Si perché era un uomo aperto, molto socievole e pur vivendo isolato nel suo dominio, nel suo rifugio sopra il paese era loquace e incantava chiunque con “detti” antichi, proverbi per ogni occasione, filastrocche e canzoncine che cercava di tramandare oralmente ma che ormai ben pochi ricordano. Quassù vennero (così si dice) personaggi molto noti dell’intrattenimento televisivo e politici nazionali di primo piano per conoscerlo e per strappargli qualche segreto.
E ora di tutto ciò cosa rimane… Il bosco ha conquistato la maggior parte del terreno che il Giovanin coltivava… L’appezzamento a prato che circonda la casa e che originariamente doveva essere terreno arativo, sembra venga ancora falciato… chissà da chi. Nel piccolo orto recintato e addossato all’edificio crescono le infestanti ma si distinguono ancora una grande pianta di rabarbaro, delle tagete e un enorme cespuglio di alloro che si riscalda sulla calda facciata a mezzogiorno.
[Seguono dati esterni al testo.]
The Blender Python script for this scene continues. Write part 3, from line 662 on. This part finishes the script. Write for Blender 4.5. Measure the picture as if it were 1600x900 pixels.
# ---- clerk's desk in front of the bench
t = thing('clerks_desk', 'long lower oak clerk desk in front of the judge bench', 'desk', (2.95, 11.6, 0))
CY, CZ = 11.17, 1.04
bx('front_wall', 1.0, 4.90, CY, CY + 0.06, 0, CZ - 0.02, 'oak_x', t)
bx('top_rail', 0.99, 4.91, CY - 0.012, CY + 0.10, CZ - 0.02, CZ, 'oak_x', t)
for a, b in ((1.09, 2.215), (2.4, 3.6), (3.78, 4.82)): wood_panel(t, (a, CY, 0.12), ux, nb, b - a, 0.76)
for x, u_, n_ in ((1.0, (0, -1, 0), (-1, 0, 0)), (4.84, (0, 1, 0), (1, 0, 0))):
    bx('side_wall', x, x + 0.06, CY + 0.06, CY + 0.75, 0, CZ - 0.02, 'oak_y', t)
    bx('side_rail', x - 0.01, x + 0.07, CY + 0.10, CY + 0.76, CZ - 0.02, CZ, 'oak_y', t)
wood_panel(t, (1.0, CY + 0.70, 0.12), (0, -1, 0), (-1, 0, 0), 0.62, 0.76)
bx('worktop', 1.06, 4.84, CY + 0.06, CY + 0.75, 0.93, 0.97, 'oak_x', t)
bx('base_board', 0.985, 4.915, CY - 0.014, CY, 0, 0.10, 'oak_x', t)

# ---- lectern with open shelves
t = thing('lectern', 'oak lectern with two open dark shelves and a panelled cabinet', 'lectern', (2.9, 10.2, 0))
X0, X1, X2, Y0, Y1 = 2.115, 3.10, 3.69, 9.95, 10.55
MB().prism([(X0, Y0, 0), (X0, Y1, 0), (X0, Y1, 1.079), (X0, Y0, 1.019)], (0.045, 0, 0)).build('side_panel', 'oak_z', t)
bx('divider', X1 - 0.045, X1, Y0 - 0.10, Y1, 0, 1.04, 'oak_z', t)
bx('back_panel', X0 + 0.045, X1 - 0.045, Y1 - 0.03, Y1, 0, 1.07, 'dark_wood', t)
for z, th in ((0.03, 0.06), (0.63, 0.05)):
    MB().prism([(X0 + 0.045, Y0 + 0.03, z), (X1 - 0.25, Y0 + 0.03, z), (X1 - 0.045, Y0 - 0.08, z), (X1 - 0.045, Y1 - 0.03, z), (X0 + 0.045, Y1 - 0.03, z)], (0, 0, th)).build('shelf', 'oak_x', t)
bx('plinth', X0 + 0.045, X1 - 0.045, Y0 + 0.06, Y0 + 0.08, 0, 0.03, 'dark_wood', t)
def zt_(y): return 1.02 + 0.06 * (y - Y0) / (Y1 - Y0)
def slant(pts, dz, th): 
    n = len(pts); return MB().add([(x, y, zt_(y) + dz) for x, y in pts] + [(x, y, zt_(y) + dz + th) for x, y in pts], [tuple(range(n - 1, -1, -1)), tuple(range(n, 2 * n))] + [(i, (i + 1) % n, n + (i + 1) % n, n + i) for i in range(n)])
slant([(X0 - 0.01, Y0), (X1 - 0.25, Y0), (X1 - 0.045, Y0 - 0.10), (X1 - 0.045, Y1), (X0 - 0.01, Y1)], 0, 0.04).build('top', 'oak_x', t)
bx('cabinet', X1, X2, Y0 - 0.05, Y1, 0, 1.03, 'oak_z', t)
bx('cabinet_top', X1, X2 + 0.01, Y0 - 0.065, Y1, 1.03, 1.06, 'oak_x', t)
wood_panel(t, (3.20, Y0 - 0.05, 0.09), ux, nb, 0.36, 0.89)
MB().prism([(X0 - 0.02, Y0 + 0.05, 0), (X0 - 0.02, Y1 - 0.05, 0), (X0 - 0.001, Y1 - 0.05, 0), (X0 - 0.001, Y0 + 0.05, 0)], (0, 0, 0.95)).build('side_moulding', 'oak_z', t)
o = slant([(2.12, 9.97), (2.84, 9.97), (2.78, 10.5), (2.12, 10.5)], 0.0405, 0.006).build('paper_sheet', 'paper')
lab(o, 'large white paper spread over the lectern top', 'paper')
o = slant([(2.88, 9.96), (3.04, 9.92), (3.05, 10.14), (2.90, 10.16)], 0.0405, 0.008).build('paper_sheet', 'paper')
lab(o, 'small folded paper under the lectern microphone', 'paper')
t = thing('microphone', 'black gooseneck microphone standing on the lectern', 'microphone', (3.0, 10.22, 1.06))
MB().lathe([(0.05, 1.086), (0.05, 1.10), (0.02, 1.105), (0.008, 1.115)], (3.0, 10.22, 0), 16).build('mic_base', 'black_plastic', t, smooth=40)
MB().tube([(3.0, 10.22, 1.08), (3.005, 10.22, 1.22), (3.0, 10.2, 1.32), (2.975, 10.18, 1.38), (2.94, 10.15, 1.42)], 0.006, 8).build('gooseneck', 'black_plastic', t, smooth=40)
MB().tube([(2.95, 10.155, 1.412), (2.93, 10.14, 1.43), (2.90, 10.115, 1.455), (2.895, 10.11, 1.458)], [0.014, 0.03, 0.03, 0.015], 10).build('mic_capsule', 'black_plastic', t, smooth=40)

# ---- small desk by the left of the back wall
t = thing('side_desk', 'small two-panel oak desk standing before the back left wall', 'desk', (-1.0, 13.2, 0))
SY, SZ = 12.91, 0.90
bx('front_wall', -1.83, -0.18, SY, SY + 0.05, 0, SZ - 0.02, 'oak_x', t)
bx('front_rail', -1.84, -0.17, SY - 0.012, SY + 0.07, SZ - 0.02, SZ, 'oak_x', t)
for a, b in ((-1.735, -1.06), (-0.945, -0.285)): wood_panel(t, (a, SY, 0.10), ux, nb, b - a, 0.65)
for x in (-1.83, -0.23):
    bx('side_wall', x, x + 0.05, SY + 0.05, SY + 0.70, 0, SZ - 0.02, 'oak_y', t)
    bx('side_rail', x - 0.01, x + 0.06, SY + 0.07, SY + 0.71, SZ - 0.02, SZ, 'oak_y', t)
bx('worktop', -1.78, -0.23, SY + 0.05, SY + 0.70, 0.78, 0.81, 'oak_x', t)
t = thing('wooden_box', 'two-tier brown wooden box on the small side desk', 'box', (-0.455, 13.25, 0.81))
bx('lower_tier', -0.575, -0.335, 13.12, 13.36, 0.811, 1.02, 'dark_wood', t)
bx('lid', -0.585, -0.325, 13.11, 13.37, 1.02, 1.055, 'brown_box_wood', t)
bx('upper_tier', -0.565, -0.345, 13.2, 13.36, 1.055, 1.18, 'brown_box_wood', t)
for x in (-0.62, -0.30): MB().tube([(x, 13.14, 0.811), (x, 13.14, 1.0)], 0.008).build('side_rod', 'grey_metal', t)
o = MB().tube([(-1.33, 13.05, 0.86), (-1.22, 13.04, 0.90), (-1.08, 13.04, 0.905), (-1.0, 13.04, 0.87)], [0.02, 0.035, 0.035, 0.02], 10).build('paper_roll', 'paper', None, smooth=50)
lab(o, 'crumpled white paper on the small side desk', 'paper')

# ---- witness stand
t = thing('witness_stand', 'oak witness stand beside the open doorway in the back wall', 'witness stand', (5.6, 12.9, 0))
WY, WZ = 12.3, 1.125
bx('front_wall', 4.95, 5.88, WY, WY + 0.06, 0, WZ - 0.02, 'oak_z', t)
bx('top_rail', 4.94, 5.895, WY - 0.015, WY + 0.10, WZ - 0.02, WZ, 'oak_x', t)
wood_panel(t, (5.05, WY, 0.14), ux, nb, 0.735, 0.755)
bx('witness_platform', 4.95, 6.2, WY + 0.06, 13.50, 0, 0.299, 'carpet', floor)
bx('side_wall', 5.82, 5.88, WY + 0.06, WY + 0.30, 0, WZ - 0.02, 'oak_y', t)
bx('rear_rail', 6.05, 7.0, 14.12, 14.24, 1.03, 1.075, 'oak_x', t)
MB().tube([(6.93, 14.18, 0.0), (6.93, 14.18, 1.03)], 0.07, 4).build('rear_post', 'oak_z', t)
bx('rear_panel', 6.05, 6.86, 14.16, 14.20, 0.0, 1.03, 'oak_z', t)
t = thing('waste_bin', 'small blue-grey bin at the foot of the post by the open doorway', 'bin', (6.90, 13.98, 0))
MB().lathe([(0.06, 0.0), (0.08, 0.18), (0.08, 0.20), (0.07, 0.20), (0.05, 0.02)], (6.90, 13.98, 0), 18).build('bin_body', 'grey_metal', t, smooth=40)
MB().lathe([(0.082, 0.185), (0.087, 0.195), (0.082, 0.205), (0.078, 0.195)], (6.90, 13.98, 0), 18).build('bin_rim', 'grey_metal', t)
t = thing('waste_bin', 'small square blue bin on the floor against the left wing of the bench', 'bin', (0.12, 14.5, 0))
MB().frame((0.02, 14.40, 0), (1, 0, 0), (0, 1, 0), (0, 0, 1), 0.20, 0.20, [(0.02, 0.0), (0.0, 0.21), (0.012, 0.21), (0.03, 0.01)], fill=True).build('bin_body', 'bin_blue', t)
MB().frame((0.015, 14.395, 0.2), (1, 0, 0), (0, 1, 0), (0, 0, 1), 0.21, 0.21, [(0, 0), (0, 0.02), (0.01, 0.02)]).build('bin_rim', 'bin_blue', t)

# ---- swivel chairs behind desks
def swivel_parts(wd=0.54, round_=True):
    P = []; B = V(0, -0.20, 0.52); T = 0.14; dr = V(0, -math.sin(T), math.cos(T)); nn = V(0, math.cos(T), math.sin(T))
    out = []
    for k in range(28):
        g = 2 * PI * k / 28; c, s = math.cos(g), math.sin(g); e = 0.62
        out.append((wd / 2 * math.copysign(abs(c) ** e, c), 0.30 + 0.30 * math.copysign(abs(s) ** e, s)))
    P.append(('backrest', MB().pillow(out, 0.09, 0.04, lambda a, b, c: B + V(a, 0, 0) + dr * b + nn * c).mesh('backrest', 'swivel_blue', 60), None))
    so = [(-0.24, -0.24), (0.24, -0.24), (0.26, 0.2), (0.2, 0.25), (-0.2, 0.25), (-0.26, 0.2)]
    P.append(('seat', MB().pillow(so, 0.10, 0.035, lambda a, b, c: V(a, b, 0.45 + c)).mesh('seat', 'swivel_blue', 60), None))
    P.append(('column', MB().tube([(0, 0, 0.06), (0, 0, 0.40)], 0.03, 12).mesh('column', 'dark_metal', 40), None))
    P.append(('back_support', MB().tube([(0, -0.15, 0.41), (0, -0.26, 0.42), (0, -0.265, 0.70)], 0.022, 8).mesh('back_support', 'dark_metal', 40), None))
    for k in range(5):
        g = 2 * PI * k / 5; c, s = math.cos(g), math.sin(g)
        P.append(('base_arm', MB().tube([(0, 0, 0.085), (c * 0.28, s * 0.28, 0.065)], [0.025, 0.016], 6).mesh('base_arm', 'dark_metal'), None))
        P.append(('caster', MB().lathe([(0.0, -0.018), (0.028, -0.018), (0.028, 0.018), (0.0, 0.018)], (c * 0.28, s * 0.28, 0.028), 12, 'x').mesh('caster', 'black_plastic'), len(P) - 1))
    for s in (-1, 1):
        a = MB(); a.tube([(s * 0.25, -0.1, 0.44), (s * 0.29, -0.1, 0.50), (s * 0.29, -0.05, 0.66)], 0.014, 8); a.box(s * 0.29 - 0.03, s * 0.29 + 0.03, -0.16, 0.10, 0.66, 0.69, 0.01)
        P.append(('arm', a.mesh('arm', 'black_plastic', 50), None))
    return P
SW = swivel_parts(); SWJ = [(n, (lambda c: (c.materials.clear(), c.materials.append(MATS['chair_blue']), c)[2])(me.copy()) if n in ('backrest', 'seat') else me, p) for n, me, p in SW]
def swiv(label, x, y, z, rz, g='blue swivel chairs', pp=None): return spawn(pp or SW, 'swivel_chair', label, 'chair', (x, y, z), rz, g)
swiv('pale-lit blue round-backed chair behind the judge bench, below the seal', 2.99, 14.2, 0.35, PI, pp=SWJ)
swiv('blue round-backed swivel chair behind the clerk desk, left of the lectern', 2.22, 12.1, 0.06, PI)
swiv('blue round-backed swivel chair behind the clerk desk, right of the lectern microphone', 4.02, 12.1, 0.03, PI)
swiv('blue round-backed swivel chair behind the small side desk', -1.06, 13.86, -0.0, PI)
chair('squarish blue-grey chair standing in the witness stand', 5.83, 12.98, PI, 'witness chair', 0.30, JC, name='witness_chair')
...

Solo il Gioanin poteva riuscire ad allevare un alloro così vigoroso a queste quote! Nel prato sono ancora numerosi i vecchi alberi da frutta abbandonati, inselvatichiti e in parte rinsecchiti, sono preziose, antiche varietà di ciliegio, melo e pero.
Una incantevole desolazione… e quanto sole, quassù a Novaia… e un panorama stupendo sulla valle che fa sognare e che invoglia a fermarsi qui per sempre... e così ben si comprende come “el Gioanin” sia voluto restarsene quassù fino alla fine dei suoi giorni.